Wednesday, April 2, 2014

McDonald

















The Avenue N station was early-afternoon quiet.  An orthodox mother & her daughter were standing on the platform.  The girl wore winter clothing that made the word "serge" spring to mind - a fabric stored in my head from an E.Nesbit childhood or something - and a hair bow bigger than her head.  A guy paced back & forth, talking rapidly into his phone.  He was early middle-aged, in plaid pants sharply creased and an ugly brown jacket.  The pants were a little too short.
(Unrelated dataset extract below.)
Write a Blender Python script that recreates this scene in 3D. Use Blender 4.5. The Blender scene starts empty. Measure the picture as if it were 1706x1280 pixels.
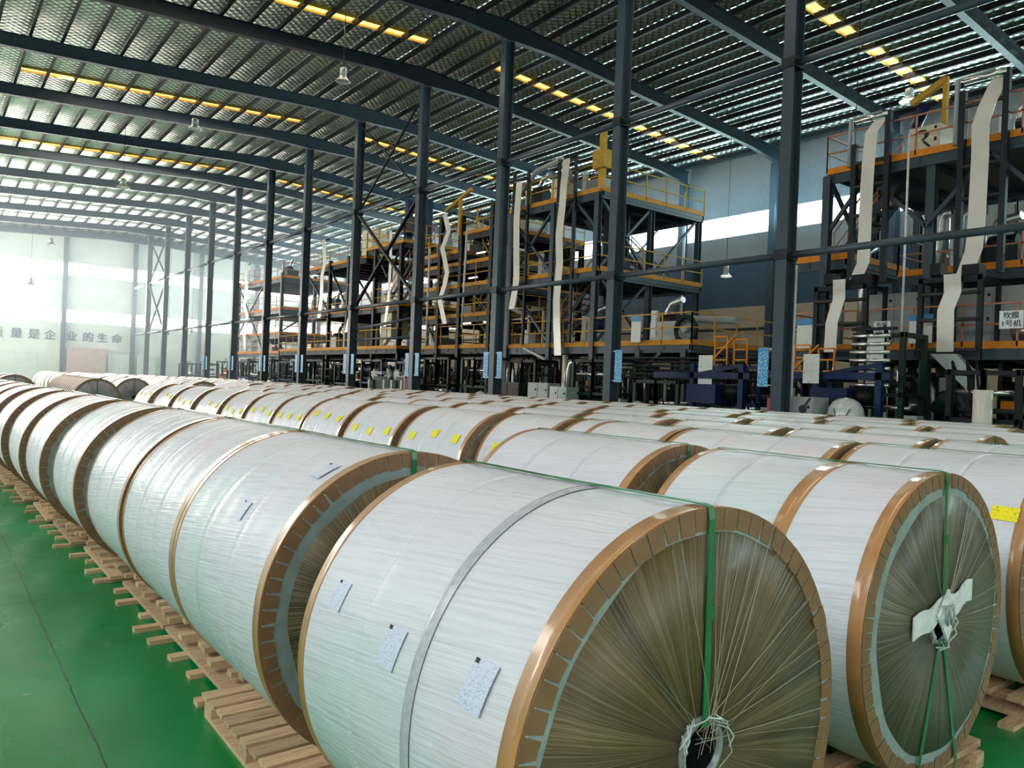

Back & forth he walked, back & forth, and each time he neared me I caught fragments of his conversation.  "So basically you want me to beat up his daughter?" "So I'm gonna strip the Bronco & resell it ..."  Then something that sounded so much like a Coppola movie than it hardly seemed credible.  It was tantalizing, and at one point I edged closer, but it didn't help because he never stood still for a second.
It felt so peaceful up there on the elevated platform.  It was a perfect spring day, the air sweet & mild,  & finally some sun on our skin.  Despite the pacing & the lurid rhythm of conversation, life seemed leisurely.  You could see into the distance for miles, across Washington Cemetery & beyond, all the way to a faint trace of Manhattan, with a tiny Freedom Tower.